According to the SARC, in the 2008-2009 academic school year’s Standardized Testing and Reporting (STAR) program – which consists of several key components, including the CSTs, the California Modified Assessment and the California Alternate Performance Assessment – 10 percent of students were proficient or advanced in English-Language Arts (an increase from 8 percent in the 2007-2008 academic year); a nominal percentage of student were proficient or advanced in mathematics (down from 3 percent); 10 percent of students were proficient or advanced in science (up from a nominal percentage); and 6 percent of students were proficient or advanced in history-social science (up from 4 percent).

“The staff is focusing on teaching students life skills and what they will need to know in the ‘real world,’” said Marovich. “For example, we are focusing on algebra, saying, ‘here’s where you are going to need it.’”

“Last year, the school sites began working with the San Diego County Office of Education and started working with us in our Mathematics and English-Language Arts programs,” said Yahr. “The program starts by defining what standards are required for the course; it explains what key elements should be mastered before moving on. We have made revisions that include benchmarks, goals and objectives for each site. The district is supportive of the sites efforts and collaboration.”

Students at Ivy are placed within an individualized plan, which may include taking online courses at home, after school or at the tutorial center located on campus.

“The tutorial center also provides a safe place for kids from 1 to 3 p.m.,” said Marovich. “Students can now also participate in our sports program, in which we play against other continuation schools.”

Ivy High experienced an increase in its academic performance index (API) ranking by student group in the 2008-2009 academic year, according to the SARC.

Ivy students scored a jump in their ranking by 15 API points, which landed the high school at 548. The API is an annual measure of the academic performance and progress of schools in California, with scores ranging from 200 to 1,000, and a statewide target of 800.

“We have a very mobile population,” said Marovich. “For one reason or another, every new student we have failed in a mainstream high school. Many of our students have a record of poor attendance. [The Ivy staff] has to make an urgent effort to connect the student back into school. We are teaching how to be successful. Once we get these students back to level, they leave and we get a new batch of kids. It’s a constant balance.”

To motivate students to continue their education until graduation, guest speakers from various vocational schools come to allow students to see potential career opportunities.

“In December, we had four different speakers talk about career connections,” said Marovich.

Yahr was pleased to state that Ivy High met all six of its goals for the Adequate Yearly Progress (AYP) Overall and by Criteria – which rates participation rates and percent proficient results by student groups – for the 2008-2009 school year.
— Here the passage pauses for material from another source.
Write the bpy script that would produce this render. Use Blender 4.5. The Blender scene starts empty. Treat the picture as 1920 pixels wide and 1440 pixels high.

“Ivy High met its API and AYP goals, as set under the California’s Alternative Schools Accountability Model,” said Yahr. “The school has shown growth.”

Marovich credits her teachers for the success and growth at Ivy High.

“Every kid that graduates from here wouldn’t have if they hadn’t come,” said Marovich. “Every student is a success. We do our best to keep kids in school, so we try to accommodate each student. Some have to work full time jobs, so we provide classes online. We have to give them options.”

Marovich stated that while there is a stigma that comes with attending a continuation school, but students soon find that the environment at Ivy is beneficial for growth and educational stimulation.

“This is a chance for students to turn over a new leaf,” said Marovich. “Students may come in angry that they had to come here, but within a couple of weeks, they realize how much they like it here.”

The teachers at Ivy are a crucial element to every student’s success, said Marovich.

“Continuation schools are all about relationships,” she said. “Students are discouraged upon coming in, but we build a relationship with them to get them to buy back into school. Because of the teachers, eight students are going back to [Fallbrook High School] to graduate. This is a testament to the teachers.”